## Begin Dataset records

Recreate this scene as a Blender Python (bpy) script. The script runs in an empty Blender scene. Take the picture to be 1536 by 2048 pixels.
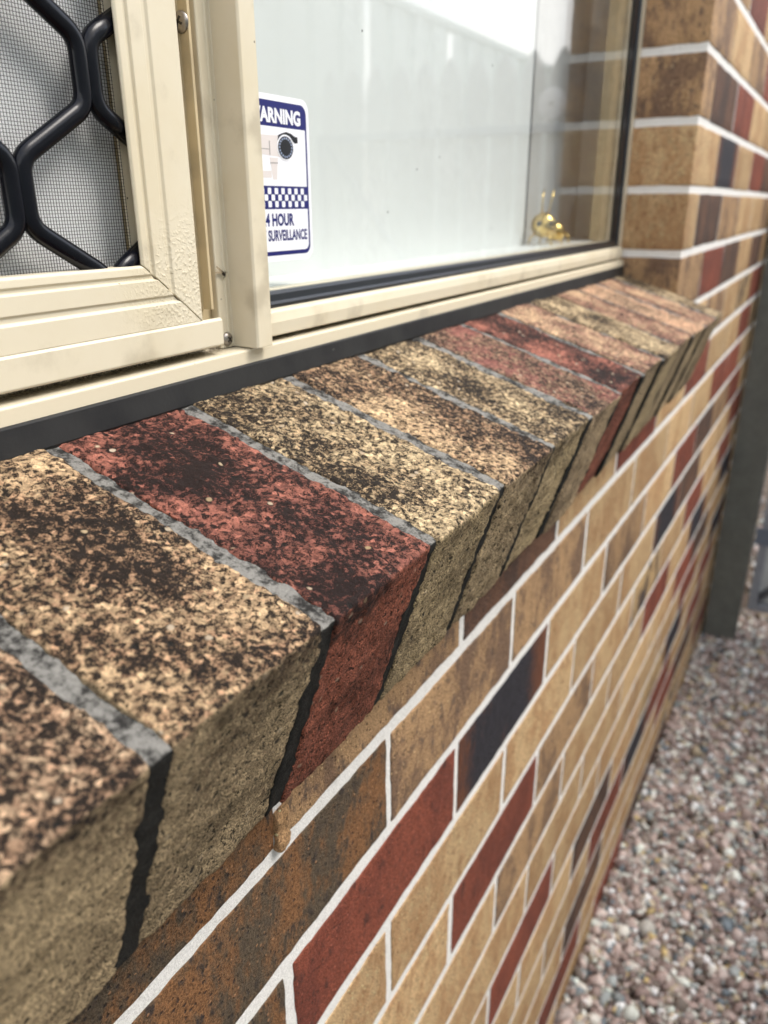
import bpy, bmesh, math, random
import numpy as np
from mathutils import Matrix, Vector

random.seed(7)
rng = np.random.default_rng(7)
S = bpy.context.scene
COL = S.collection

# ---------------------------------------------------------------- camera, sky, sun, exposure
CAM = Vector((-0.12351, -0.2112, 0.14306))
RIGHT = Vector((0.4961, -0.8682, -0.0036)).normalized()
UP = Vector((0.3204, 0.1793, 0.9302)).normalized()
FWD = Vector((0.8070, 0.4626, -0.3671)).normalized()
cam_d = bpy.data.cameras.new('camera')
cam = bpy.data.objects.new('camera', cam_d)
COL.objects.link(cam)
cam.matrix_world = Matrix((
    (RIGHT.x, UP.x, -FWD.x, CAM.x), (RIGHT.y, UP.y, -FWD.y, CAM.y),
    (RIGHT.z, UP.z, -FWD.z, CAM.z), (0, 0, 0, 1)))
cam_d.sensor_fit = 'HORIZONTAL'
cam_d.sensor_width = 36.0
cam_d.lens = 36.0 * 1555.26 / 1536.0
cam_d.clip_start = 0.01
cam_d.clip_end = 300.0
cam_d.dof.use_dof = True
cam_d.dof.focus_distance = 0.36
cam_d.dof.aperture_fstop = 12.0
S.camera = cam

SUN_EL, SUN_AZ = math.radians(54), math.radians(-60)   # azimuth measured from +x towards +y
w = bpy.data.worlds.new('World')
S.world = w
w.use_nodes = True
nt = w.node_tree
nt.nodes.clear()
wo = nt.nodes.new('ShaderNodeOutputWorld')
bg = nt.nodes.new('ShaderNodeBackground')
sky = nt.nodes.new('ShaderNodeTexSky')
sky.sky_type = 'NISHITA'
sky.sun_disc = False
sky.sun_elevation = SUN_EL
sky.sun_rotation = math.radians(90) - SUN_AZ
sky.air_density = 1.2
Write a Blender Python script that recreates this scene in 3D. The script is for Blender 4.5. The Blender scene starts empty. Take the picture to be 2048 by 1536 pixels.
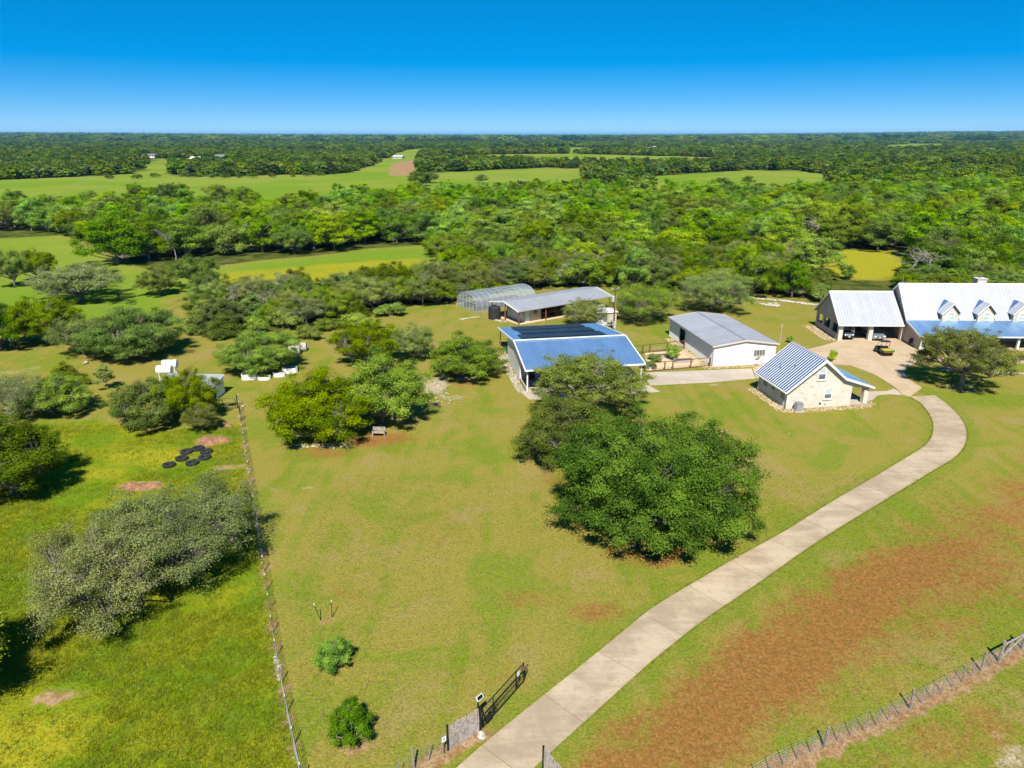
import bpy, bmesh, math, random
import numpy as np
from mathutils import Vector, Matrix

random.seed(7)
R_ = math.radians
SC = bpy.context.scene
COL = SC.collection

# ------------------------------------------------------------------ camera
FPX, CXP, CYP, CAMH = 1421.0, 1024.0, 768.0, 30.0
PITCH = math.atan2(768 - 271, FPX)
cam_d = bpy.data.cameras.new('camera'); cam = bpy.data.objects.new('camera', cam_d); COL.objects.link(cam)
cam.location = (0, 0, CAMH); cam.rotation_euler = (math.pi / 2 - PITCH, 0, 0)
cam_d.sensor_width = 36.0; cam_d.lens = FPX / 2048 * 36.0
cam_d.clip_start = 0.5; cam_d.clip_end = 80000
SC.camera = cam

# ------------------------------------------------------------------ world, sun, exposure
SUN_EL, SHADOW_AZ = 51.0, 4.0            # the shadows point away from the camera
w = bpy.data.worlds.new('World'); SC.world = w; w.use_nodes = True
nt = w.node_tree; nt.nodes.clear()
sky = nt.nodes.new('ShaderNodeTexSky'); sky.sky_type = 'NISHITA'; sky.sun_disc = False
sky.sun_elevation = R_(SUN_EL); sky.sun_rotation = R_(180 + SHADOW_AZ)
sky.altitude = 3000; sky.air_density = 0.6; sky.dust_density = 0.0; sky.ozone_density = 6.0
hs = nt.nodes.new('ShaderNodeHueSaturation'); hs.inputs['Saturation'].default_value = 1.92; hs.inputs['Value'].default_value = 1.14
gm = nt.nodes.new('ShaderNodeGamma'); gm.inputs['Gamma'].default_value = 0.56
bg = nt.nodes.new('ShaderNodeBackground'); bg.inputs['Strength'].default_value = 0.15
wo = nt.nodes.new('ShaderNodeOutputWorld')
nt.links.new(sky.outputs[0], gm.inputs['Color']); nt.links.new(gm.outputs[0], hs.inputs['Color']); nt.links.new(hs.outputs[0], bg.inputs[0]); nt.links.new(bg.outputs[0], wo.inputs[0])
sun_d = bpy.data.lights.new('sun', 'SUN'); sun = bpy.data.objects.new('sun', sun_d); COL.objects.link(sun)
sun_d.energy = 4.6; sun_d.angle = R_(0.55); sun_d.color = (1.0, 0.95, 0.86)
sdir = Vector((math.sin(R_(SHADOW_AZ)) * math.cos(R_(SUN_EL)), math.cos(R_(SHADOW_AZ)) * math.cos(R_(SUN_EL)), -math.sin(R_(SUN_EL))))
sun.rotation_euler = sdir.to_track_quat('-Z', 'Y').to_euler(); sun.location = (0, -40, 60)
SC.view_settings.view_transform = 'Standard'; SC.view_settings.look = 'None'
SC.view_settings.gamma = 1.0; SC.view_settings.use_curve_mapping = False
SC.view_settings.exposure = 0.75
SC.render.engine = 'CYCLES'
cy = SC.cycles
cy.max_bounces = 5; cy.diffuse_bounces = 2; cy.glossy_bounces = 2; cy.transmission_bounces = 3
cy.transparent_max_bounces = 8; cy.volume_bounces = 0
cy.caustics_reflective = False; cy.caustics_refractive = False
cy.use_denoising = True

# ------------------------------------------------------------------ pixel of the 2048 px photograph -> point of the ground
_c, _s = math.cos(PITCH), math.sin(PITCH)
def G(px, py, z=0.0):
    u = (px - CXP) / FPX; v = -(py - CYP) / FPX
    d = (u, _c + v * _s, -_s + v * _c)
    t = (z - CAMH) / d[2]
    return Vector((t * d[0], t * d[1], z))
def G2(p): g = G(*p); return (g.x, g.y)
def proj(x, y, z=0.0):
    dep = y * _c - (z - CAMH) * _s; up = y * _s + (z - CAMH) * _c
    return CXP + FPX * x / dep, CYP - FPX * up / dep, dep

# ------------------------------------------------------------------ object helpers
def tag(o, label=None, cat=None, group=None, kind=None):
    if label: o['label'] = label
    if cat: o['category'] = cat
    if group: o['group'] = group
    if kind: o['kind'] = kind
    return o
def empty(name, loc=(0, 0, 0), rz=0.0, label=None, cat=None, group=None):
    o = bpy.data.objects.new(name, None); COL.objects.link(o)
    o.location = loc; o.rotation_euler = (0, 0, rz); o.empty_display_size = 0.3
    return tag(o, label, cat, group)
def link(name, me, parent=None, loc=None, mat=None):
    o = bpy.data.objects.new(name, me); COL.objects.link(o)
    if mat is not None and not me.materials: me.materials.append(mat)
    if parent is not None: o.parent = parent
    if loc is not None: o.location = loc
    return o
def copy_tree(o, parent=None):
    c = o.copy(); COL.objects.link(c); c.parent = parent
    for ch in list(o.children): copy_tree(ch, c)
    return c
def np_mesh(name, verts, faces_n, nper, mat=None, tint=None, smooth=False):
    me = bpy.data.meshes.new(name)
    verts = np.asarray(verts, dtype=np.float32); f = np.asarray(faces_n, dtype=np.int32).reshape(-1)
    nf = len(f) // nper
    me.vertices.add(len(verts)); me.vertices.foreach_set('co', verts.reshape(-1))
    me.loops.add(len(f)); me.loops.foreach_set('vertex_index', f)
    me.polygons.add(nf); me.polygons.foreach_set('loop_start', np.arange(0, nf * nper, nper, dtype=np.int32))
    if smooth: me.polygons.foreach_set('use_smooth', np.ones(nf, dtype=bool))
    if tint is not None:
        a = me.attributes.new('tint', 'FLOAT', 'POINT'); a.data.foreach_set('value', np.asarray(tint, dtype=np.float32))
    me.update(calc_edges=True)
    if mat: me.materials.append(mat)
    return me

class MB:
    def __init__(self): self.v = []; self.f = []; self.m = []
    def add(self, vs, fs):
        b = len(self.v); self.v += [tuple(p) for p in vs]; self.f += [tuple(b + i for i in q) for q in fs]; return self
    def box(self, x0, x1, y0, y1, z0, z1):
        return self.add([(x0,y0,z0),(x1,y0,z0),(x1,y1,z0),(x0,y1,z0),(x0,y0,z1),(x1,y0,z1),(x1,y1,z1),(x0,y1,z1)],
                        [(0,3,2,1),(4,5,6,7),(0,1,5,4),(1,2,6,5),(2,3,7,6),(3,0,4,7)])
    def frame(self, O, u, v, n, du, dv, dn):      # a box on three given axes
        O, u, v, n = Vector(O), Vector(u), Vector(v), Vector(n)
        P = [O + u*a + v*b + n*c for c in dn for (a, b) in ((du[0],dv[0]),(du[1],dv[0]),(du[1],dv[1]),(du[0],dv[1]))]
        return self.add(P, [(0,3,2,1),(4,5,6,7),(0,1,5,4),(1,2,6,5),(2,3,7,6),(3,0,4,7)])
    def prism(self, poly, axis, a, b):            # extrude a 2d polygon along axis 'x','y' or 'z'
        def P(p, t): return {'x': (t, p[0], p[1]), 'y': (p[0], t, p[1]), 'z': (p[0], p[1], t)}[axis]
        n = len(poly)
        return self.add([P(p, a) for p in poly] + [P(p, b) for p in poly],
                        [tuple(range(n))[::-1], tuple(range(n, 2*n))] + [(i, (i+1) % n, n + (i+1) % n, n + i) for i in range(n)])
    def tube(self, pts, rad, n=6, cap=True):
        pts = [Vector(p) for p in pts]
        if not hasattr(rad, '__len__'): rad = [rad] * len(pts)
        b = len(self.v); ref = None
        for i, p in enumerate(pts):
            t = (pts[min(i+1, len(pts)-1)] - pts[max(i-1, 0)]).normalized()
            if ref is None or abs(ref.dot(t)) > 0.99: ref = Vector((0,0,1)) if abs(t.z) < 0.9 else Vector((1,0,0))
            a = t.cross(ref).normalized(); c = a.cross(t).normalized(); ref = c
            for k in range(n):
                th = 2*math.pi*k/n; self.v.append(tuple(p + a*(rad[i]*math.cos(th)) + c*(rad[i]*math.sin(th))))
        for i in range(len(pts)-1):
            for k in range(n):
                self.f.append((b+i*n+k, b+i*n+(k+1) % n, b+(i+1)*n+(k+1) % n, b+(i+1)*n+k))
        if cap:
            self.f.append(tuple(b+k for k in range(n))[::-1]); self.f.append(tuple(b+(len(pts)-1)*n+k for k in range(n)))
        return self
    def lathe(self, prof, n=16, O=(0,0,0)):       # profile (r, z)
        b = len(self.v); O = Vector(O)
        for r, z in prof:
            for k in range(n):
                th = 2*math.pi*k/n; self.v.append((O.x + r*math.cos(th), O.y + r*math.sin(th), O.z + z))
        for i in range(len(prof)-1):
            for k in range(n):
                self.f.append((b+i*n+k, b+i*n+(k+1) % n, b+(i+1)*n+(k+1) % n, b+(i+1)*n+k))
        self.f.append(tuple(b+k for k in range(n))[::-1]); self.f.append(tuple(b+(len(prof)-1)*n+k for k in range(n)))
        return self
    def xf(self, M):
        self.v = [tuple(M @ Vector(p)) for p in self.v]; return self
    def mesh(self, name, mat=None, smooth=False):
        me = bpy.data.meshes.new(name); me.from_pydata(self.v, [], self.f); me.update()
        if mat: me.materials.append(mat)
        if smooth:
            for p in me.polygons: p.use_smooth = True
        return me
    def build(self, name, mat, parent=None, loc=None, smooth=False):
        return link(name, self.mesh(name, mat, smooth), parent, loc)
def box(name, mat, parent, *a): return MB().box(*a).build(name, mat, parent)

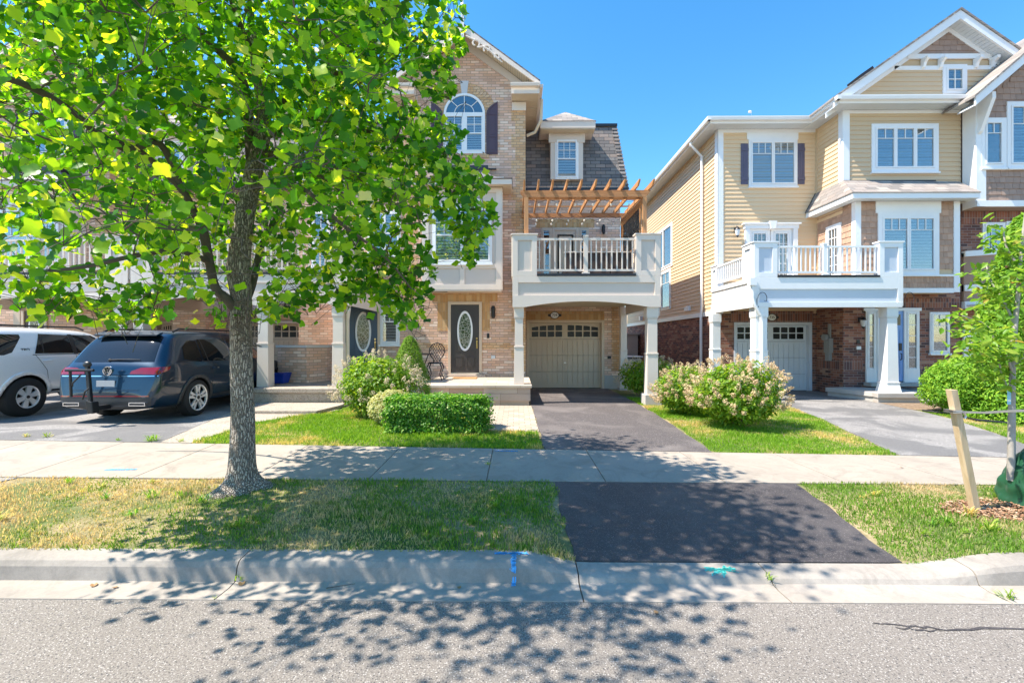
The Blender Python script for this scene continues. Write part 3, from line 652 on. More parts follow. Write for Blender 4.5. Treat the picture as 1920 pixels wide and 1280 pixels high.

## End Dataset records

From the top of the listing above, repeat each line exactly until you reach the line containing "S.camera = cam", and repeat that one too. Leave the pictures out.

Recreate this scene as a Blender Python (bpy) script. The script runs in an empty Blender scene. Take the picture to be 1536 by 2048 pixels.
import bpy, bmesh, math, random
import numpy as np
from mathutils import Matrix, Vector

random.seed(7)
rng = np.random.default_rng(7)
S = bpy.context.scene
COL = S.collection

# ---------------------------------------------------------------- camera, sky, sun, exposure
CAM = Vector((-0.12351, -0.2112, 0.14306))
RIGHT = Vector((0.4961, -0.8682, -0.0036)).normalized()
UP = Vector((0.3204, 0.1793, 0.9302)).normalized()
FWD = Vector((0.8070, 0.4626, -0.3671)).normalized()
cam_d = bpy.data.cameras.new('camera')
cam = bpy.data.objects.new('camera', cam_d)
COL.objects.link(cam)
cam.matrix_world = Matrix((
    (RIGHT.x, UP.x, -FWD.x, CAM.x), (RIGHT.y, UP.y, -FWD.y, CAM.y),
    (RIGHT.z, UP.z, -FWD.z, CAM.z), (0, 0, 0, 1)))
cam_d.sensor_fit = 'HORIZONTAL'
cam_d.sensor_width = 36.0
cam_d.lens = 36.0 * 1555.26 / 1536.0
cam_d.clip_start = 0.01
cam_d.clip_end = 300.0
cam_d.dof.use_dof = True
cam_d.dof.focus_distance = 0.36
cam_d.dof.aperture_fstop = 12.0
S.camera = cam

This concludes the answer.